:: MATERIAL

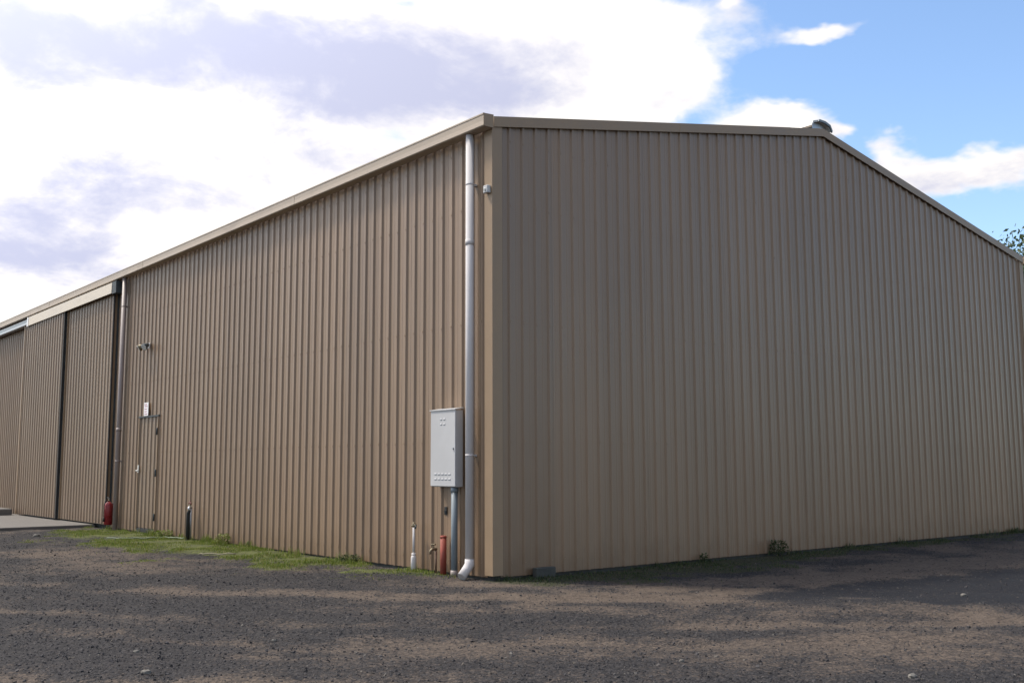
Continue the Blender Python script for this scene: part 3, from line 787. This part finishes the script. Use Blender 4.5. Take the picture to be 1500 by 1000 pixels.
fl = thing('floodlight', 'small twin floodlight on the wall high above the side door', 'light', (-0.05, 10.28, 3.38))
MB().box(-0.05, -0.031, 10.21, 10.35, 3.36, 3.46, 0.005).build('mounting_plate', boxgrey, fl)
for sy in (-1, 1):
    y = 10.28 + sy * 0.10
    MB().tube([(-0.05, 10.28 + sy * 0.03, 3.40), (-0.10, 10.28 + sy * 0.07, 3.40)], 0.010, 8).build('arm', dark, fl)
    MB().tube([(-0.085, y, 3.43), (-0.12, y + sy * 0.01, 3.405), (-0.175, y + sy * 0.03, 3.365)], [0.028, 0.045, 0.068], 14).build('lamp_head', brass if sy > 0 else dark, fl)
    MB().tube([(-0.1755, y + sy * 0.03, 3.3645), (-0.181, y + sy * 0.032, 3.3605)], [0.062, 0.055], 14).build('lens', lensm, fl)

sg = thing('door_sign', 'small white sign with faded print above the side door', 'sign', (-0.045, 10.26, 2.12))
MB().box(-0.050, -0.046, 10.15, 10.37, 2.118, 2.36, 0.001).build('plate', white, sg)
for z, a_, b_ in ((2.325, 10.22, 10.34), (2.29, 10.19, 10.33), (2.24, 10.22, 10.34), (2.195, 10.22, 10.34), (2.15, 10.19, 10.34)):
    MB().box(-0.0512, -0.0502, a_, b_, z - 0.010, z + 0.010).build('print_line', inkm, sg)

# standpipe with tap and black hose at the long wall
sp = thing('standpipe', 'standpipe tap with maroon handle and black pipe rising from the grass', 'tap', (-0.14, 7.88, 0))
MB().tube([(-0.14, 7.89, -0.05), (-0.14, 7.89, 0.40), (-0.14, 7.885, 0.44), (-0.145, 7.84, 0.475)], [0.032, 0.030, 0.028, 0.024], 12).build('black_pipe', rubber, sp)
MB().tube([(-0.08, 7.93, -0.04), (-0.08, 7.93, 0.53)], 0.017, 10).build('riser_pipe', zinc, sp)
MB().tube([(-0.08, 7.93, 0.52), (-0.12, 7.90, 0.53), (-0.145, 7.86, 0.52), (-0.145, 7.84, 0.48)], [0.02, 0.022, 0.02, 0.018], 10).build('tap_body', zinc, sp)
MB().tube([(-0.11, 7.905, 0.53), (-0.11, 7.905, 0.59)], 0.008, 8).build('spindle', brass, sp)
MB().tube([(-0.11, 7.855, 0.585), (-0.11, 7.905, 0.605), (-0.11, 7.965, 0.588)], 0.012, 8).tube([(-0.11, 7.905, 0.6), (-0.11, 7.905, 0.635)], 0.010, 8).build('handle', maroon, sp)

# fire extinguisher standing between door and downpipe
fe = thing('fire_extinguisher', 'red fire extinguisher on the wall between sliding door and downpipe', 'extinguisher', (-0.13, 11.83, 0.05))
x, y = -0.135, 11.835
MB().tube([(x, y, 0.085), (x, y, 0.10), (x, y, 0.44), (x, y, 0.485), (x, y, 0.515), (x, y, 0.53)], [0.070, 0.080, 0.080, 0.070, 0.040, 0.022], 18).build('cylinder', extred, fe)
MB().tube([(x, y, 0.53), (x, y, 0.565)], 0.020, 10).build('valve', brass, fe)
MB().add([(x - .01, y - .02, .565), (x + .01, y - .02, .565), (x + .01, y + .10, .60), (x - .01, y + .10, .60), (x - .01, y - .02, .578), (x + .01, y - .02, .578), (x + .01, y + .10, .612), (x - .01, y + .10, .612)],
         [(0, 1, 2, 3), (4, 7, 6, 5), (0, 4, 5, 1), (1, 5, 6, 2), (2, 6, 7, 3), (3, 7, 4, 0)]).build('handle', rubber, fe)
MB().tube([(x - 0.02, y, 0.55), (x - 0.075, y - 0.02, 0.54), (x - 0.098, y - 0.03, 0.45), (x - 0.095, y - 0.03, 0.22)], 0.009, 8).build('hose', rubber, fe)
MB().tube([(x - 0.095, y - 0.03, 0.24), (x - 0.095, y - 0.03, 0.15)], [0.011, 0.018], 10).build('nozzle', rubber, fe)
MB().box(x + 0.07, -0.0315, y - 0.02, y + 0.02, 0.25, 0.50).build('wall_bracket', dark, fe)

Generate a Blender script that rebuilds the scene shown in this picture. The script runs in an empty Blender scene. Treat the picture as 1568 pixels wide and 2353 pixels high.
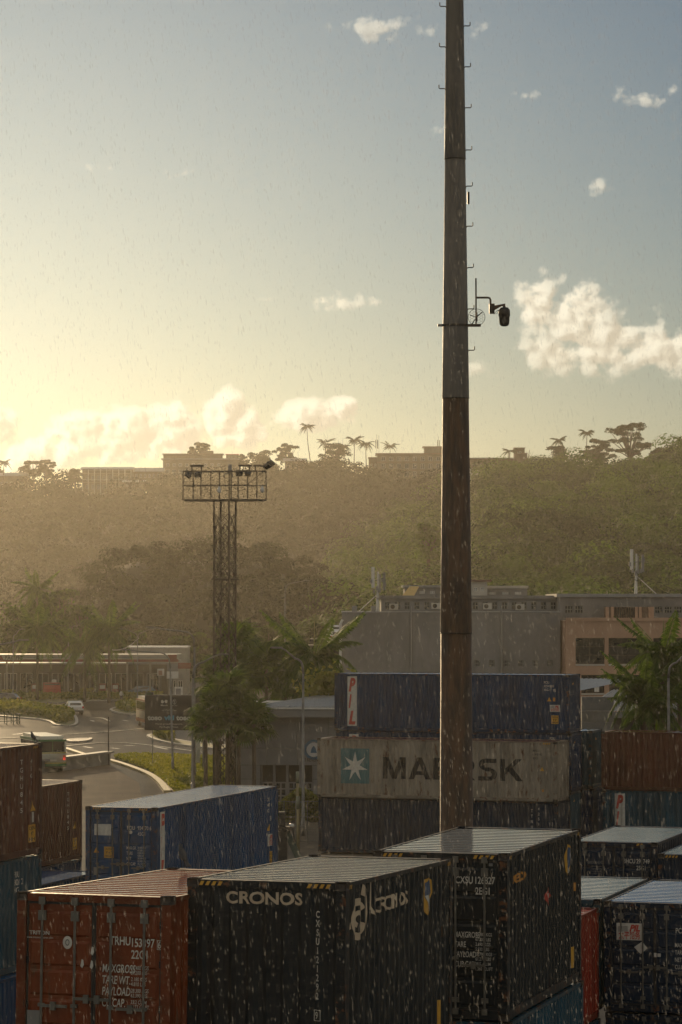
import bpy, bmesh, math, random
import numpy as np
from mathutils import Vector, Matrix
random.seed(7); RNG = np.random.default_rng(7)
SC = bpy.context.scene
COL = SC.collection
R = math.radians
# ------------------------------------------------------------------ camera
F, CX, CY, CAMH, PITCH = 6750.0, 784.0, 1176.5, 12.3, R(1.806)      # focal length and centre in photo units (1568 x 2353)
cam_d = bpy.data.cameras.new('camera'); cam = bpy.data.objects.new('camera', cam_d); COL.objects.link(cam)
cam.location = (0, 0, CAMH); cam.rotation_euler = (R(90) + PITCH, 0, 0)
cam_d.sensor_fit = 'VERTICAL'; cam_d.sensor_height = 36.0; cam_d.lens = F / 2353.0 * 36.0
cam_d.clip_start = 0.5; cam_d.clip_end = 6000
SC.camera = cam
# ------------------------------------------------------------------ light
SUN_AZ, SUN_EL = R(-9.6), R(7.4)                                    # left of the view axis, low
to_sun = Vector((math.sin(SUN_AZ) * math.cos(SUN_EL), math.cos(SUN_AZ) * math.cos(SUN_EL), math.sin(SUN_EL)))
sun_d = bpy.data.lights.new('sun', 'SUN'); sun = bpy.data.objects.new('sun', sun_d); COL.objects.link(sun)
sun_d.energy = 2.7; sun_d.angle = R(0.6); sun_d.color = (1.0, 0.73, 0.41)
sun.rotation_euler = (-to_sun).to_track_quat('-Z', 'Y').to_euler()
SC.view_settings.view_transform = 'Standard'; SC.view_settings.look = 'None'
SC.view_settings.exposure = 0.0; SC.view_settings.gamma = 1.0; SC.view_settings.use_curve_mapping = False
SC.cycles.use_denoising = True; SC.cycles.use_adaptive_sampling = False
SC.cycles.max_bounces = 6; SC.cycles.transparent_max_bounces = 24; SC.cycles.volume_bounces = 0
SC.cycles.volume_step_rate = 4.0; SC.cycles.sample_clamp_indirect = 4.0
try: SC.cycles.denoising_input_passes = 'RGB_ALBEDO_NORMAL'
except Exception: pass

def N(nt, typ, **kw):
    n = nt.nodes.new(typ)
    for k, v in kw.items():
        if k == 'ins':
            for i, val in v.items(): n.inputs[i].default_value = val
        else: setattr(n, k, v)
    return n
def LK(nt, a, b): nt.links.new(a, b)
def MATH(nt, op, a, b=None, clamp=False):
    n = N(nt, 'ShaderNodeMath', operation=op, use_clamp=clamp)
    for i, x in enumerate((a, b)):
        if x is None: continue
        if isinstance(x, (int, float)): n.inputs[i].default_value = x
        else: LK(nt, x, n.inputs[i])
    return n.outputs[0]

# ------------------------------------------------------------------ world: Nishita sky with cumulus
SKY_SAT = 1.0
W = bpy.data.worlds.new('World'); SC.world = W; W.use_nodes = True
W.cycles.sampling_method = 'MANUAL'; W.cycles.sample_map_resolution = 512
nt = W.node_tree; nt.nodes.clear()
out = N(nt, 'ShaderNodeOutputWorld'); bg = N(nt, 'ShaderNodeBackground'); bg.inputs[1].default_value = SKY_STRENGTH = 0.052
LK(nt, bg.outputs[0], out.inputs[0])
sky = N(nt, 'ShaderNodeTexSky', sky_type='NISHITA', sun_disc=False, sun_elevation=SUN_EL, sun_rotation=SUN_AZ,
        altitude=10.0, air_density=1.0, dust_density=0.8, ozone_density=4.0)
grade = N(nt, 'ShaderNodeMix', data_type='RGBA', blend_type='MULTIPLY'); grade.inputs[0].default_value = 1.0
hsv = N(nt, 'ShaderNodeHueSaturation', ins={'Saturation': SKY_SAT}); LK(nt, sky.outputs[0], hsv.inputs['Color']); LK(nt, hsv.outputs[0], grade.inputs[6]); grade.inputs[7].default_value = (0.65, 0.75, 0.80, 1)   # warm white balance of the photograph
tc = N(nt, 'ShaderNodeTexCoord'); sep = N(nt, 'ShaderNodeSeparateXYZ'); LK(nt, tc.outputs['Generated'], sep.inputs[0])
az = MATH(nt, 'ARCTAN2', sep.outputs[0], sep.outputs[1]); el = MATH(nt, 'ARCSINE', sep.outputs[2])
azd = MATH(nt, 'MULTIPLY', az, 57.29578); eld = MATH(nt, 'MULTIPLY', el, 57.29578)
comb = N(nt, 'ShaderNodeCombineXYZ'); LK(nt, azd, comb.inputs[0]); LK(nt, eld, comb.inputs[1])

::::

EXERCISE OBJECTIVE
Write out exactly the lines from the one that has "Generate a Blender" down to the one that has "except Exception: pass", including both. Pictures stay out of the copy.

FINAL RESULT
Generate a Blender script that rebuilds the scene shown in this picture. The script runs in an empty Blender scene. Treat the picture as 1568 pixels wide and 2353 pixels high.
import bpy, bmesh, math, random
import numpy as np
from mathutils import Vector, Matrix
random.seed(7); RNG = np.random.default_rng(7)
SC = bpy.context.scene
COL = SC.collection
R = math.radians
# ------------------------------------------------------------------ camera
F, CX, CY, CAMH, PITCH = 6750.0, 784.0, 1176.5, 12.3, R(1.806)      # focal length and centre in photo units (1568 x 2353)
cam_d = bpy.data.cameras.new('camera'); cam = bpy.data.objects.new('camera', cam_d); COL.objects.link(cam)
cam.location = (0, 0, CAMH); cam.rotation_euler = (R(90) + PITCH, 0, 0)
cam_d.sensor_fit = 'VERTICAL'; cam_d.sensor_height = 36.0; cam_d.lens = F / 2353.0 * 36.0
cam_d.clip_start = 0.5; cam_d.clip_end = 6000
SC.camera = cam
# ------------------------------------------------------------------ light
SUN_AZ, SUN_EL = R(-9.6), R(7.4)                                    # left of the view axis, low
to_sun = Vector((math.sin(SUN_AZ) * math.cos(SUN_EL), math.cos(SUN_AZ) * math.cos(SUN_EL), math.sin(SUN_EL)))
sun_d = bpy.data.lights.new('sun', 'SUN'); sun = bpy.data.objects.new('sun', sun_d); COL.objects.link(sun)
sun_d.energy = 2.7; sun_d.angle = R(0.6); sun_d.color = (1.0, 0.73, 0.41)
sun.rotation_euler = (-to_sun).to_track_quat('-Z', 'Y').to_euler()
SC.view_settings.view_transform = 'Standard'; SC.view_settings.look = 'None'
SC.view_settings.exposure = 0.0; SC.view_settings.gamma = 1.0; SC.view_settings.use_curve_mapping = False
SC.cycles.use_denoising = True; SC.cycles.use_adaptive_sampling = False
SC.cycles.max_bounces = 6; SC.cycles.transparent_max_bounces = 24; SC.cycles.volume_bounces = 0
SC.cycles.volume_step_rate = 4.0; SC.cycles.sample_clamp_indirect = 4.0
try: SC.cycles.denoising_input_passes = 'RGB_ALBEDO_NORMAL'
except Exception: pass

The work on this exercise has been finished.